Understanding Email API Rate Limits and Throttling

Why email APIs have rate limits

Every email API provider enforces rate limits to protect their infrastructure, maintain sender reputation, and comply with ISP requirements. Sending too many emails too quickly from a new or low-volume domain triggers spam filters at ISPs like Gmail and Outlook. Rate limits ensure that email sending happens at a pace that maintains deliverability. AISend's rate limits are generous — the free tier supports 10 requests per second, and paid plans support up to 100 requests per second. Each request can include a single email, and the API returns a 429 status code with a Retry-After header when you hit the limit. Understanding and designing for rate limits is essential for any application that sends email at scale.

Designing for rate limits

Never send emails synchronously in a user-facing request handler. If a user action triggers an email (like a signup or purchase), add the email to a background job queue and return immediately. The job queue processes emails at a controlled rate that respects your API rate limits. This pattern also handles retries gracefully — if an API call fails due to rate limiting, the job is retried after the Retry-After delay. For batch operations like sending notifications to all users, use a rate-limited queue that processes emails at a steady pace rather than bursting. Tools like BullMQ (Node.js), Celery (Python), or Sidekiq (Ruby) all support rate-limited job processing.

Handling 429 responses

When you receive a 429 (Too Many Requests) response, check the Retry-After header for the number of seconds to wait before retrying. Implement exponential backoff as a fallback: wait 1 second after the first 429, 2 seconds after the second, 4 after the third, and so on, with a maximum delay of 60 seconds. Never retry immediately or in a tight loop — this will extend your rate limit and could result in your API key being temporarily suspended. AISend's SDKs handle rate limiting automatically with built-in retry logic and backoff, so if you're using the SDK, you get this behavior for free.

Warming up your sending volume

If you're switching to a new email API or adding a new sending domain, don't immediately send at your maximum rate. ISPs track sending patterns and flag sudden volume spikes as suspicious. Start with a small volume (100-500 emails per day) and gradually increase over 2-4 weeks. This process, called IP warming, builds your sender reputation with ISPs and ensures high deliverability from day one.
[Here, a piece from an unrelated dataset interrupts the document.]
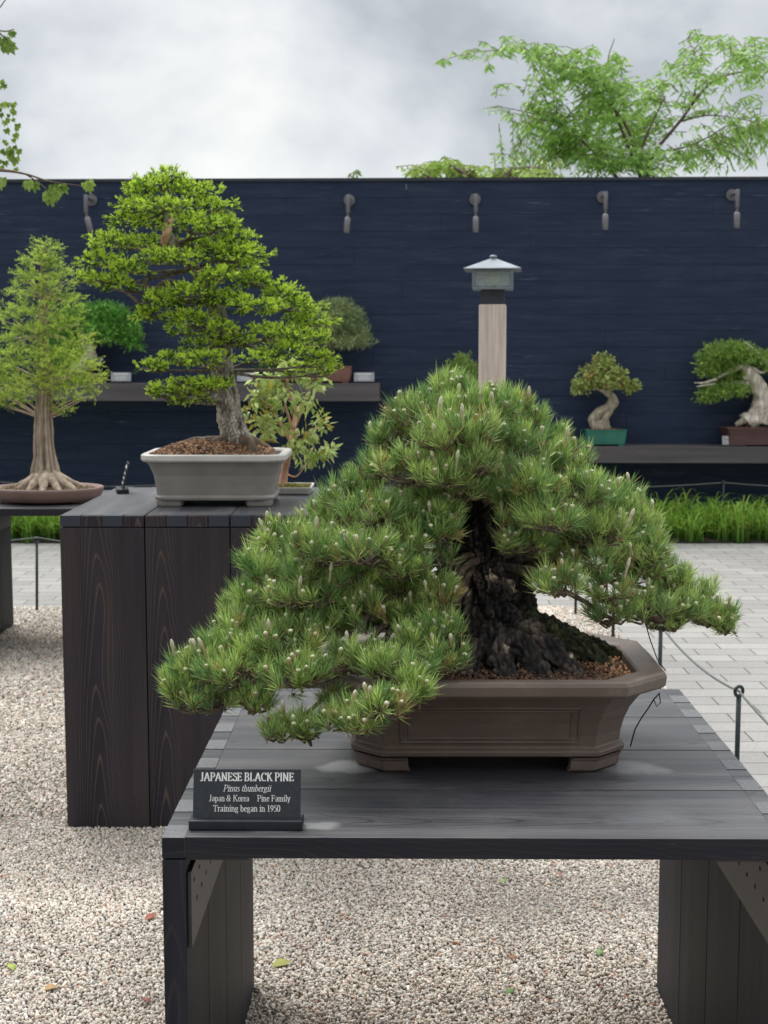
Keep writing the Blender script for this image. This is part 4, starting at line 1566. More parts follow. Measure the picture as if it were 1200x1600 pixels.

AISend's AI handles warming automatically — when it detects a new sending domain, it gradually increases sending volume and distributes emails across providers to build reputation safely. You can monitor the warming progress in your dashboard.

Monitoring and alerting

Set up monitoring for your email sending pipeline. Track the number of emails sent per minute, the error rate (including 429s), the queue depth (how many emails are waiting to be sent), and the average time from queue to delivery. Alert on unusual patterns: a sudden spike in 429s might indicate a code bug sending duplicate emails, a growing queue depth might mean your sending rate is too low for your volume, and a high error rate might indicate a provider issue. AISend's dashboard provides real-time visibility into your sending metrics, but you should also monitor from your application side to catch issues in your queue and retry logic.